Rien n'indique que les coûts associés à produire une grande surface de capteur baisseront. Le besoin n'est pas vraiment là et les problèmes sont multiples du point de vue industriel.

Comme à l'époque de l'argentique, le photographe devait décider quel type d'appareil à quels coûts et concessions il devait utiliser. Refuser à l'occasion une affectation ou se retourner vers la location est toujours une solution. La différence avec les temps modernes du numérique est que les implications financières sont proportionnellement plus élevées. C'est pourquoi qu'avant de s'attaquer à des marchés qui requiert de la haute résolution, une projection financière du potentiel du marché est importante afin de ne pas hypothéquer son existence future, comme plusieurs ont fait dans les années 2000 et sont restés amers.

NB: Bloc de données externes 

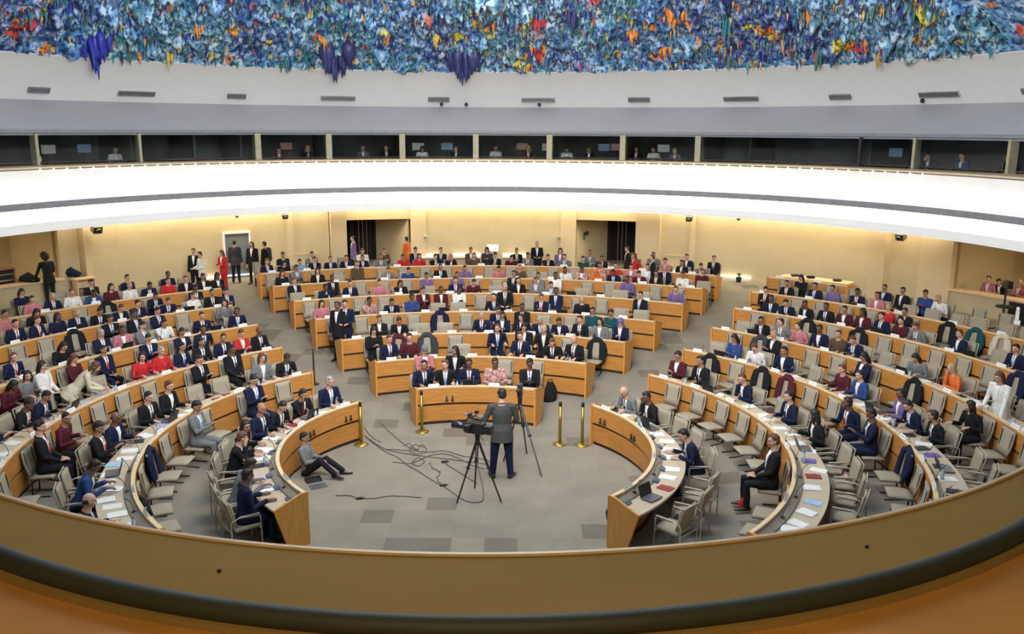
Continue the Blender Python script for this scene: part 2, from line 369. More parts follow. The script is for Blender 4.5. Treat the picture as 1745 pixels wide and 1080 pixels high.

Les jours s'annoncent moins sombres avec les progrès technologiques et la baisse des coûts. Le défi reste plus à maintenir un marché et des prix raisonnables compte tenu de la nouvelle compétition. Le professionnalisme et la qualité des relations clients seront, selon moi, la clé du succès dans un proche futur. Certains marchés devront être abandonnés et laissés aux utilisateurs improvisés ou fruits de la démocratisation.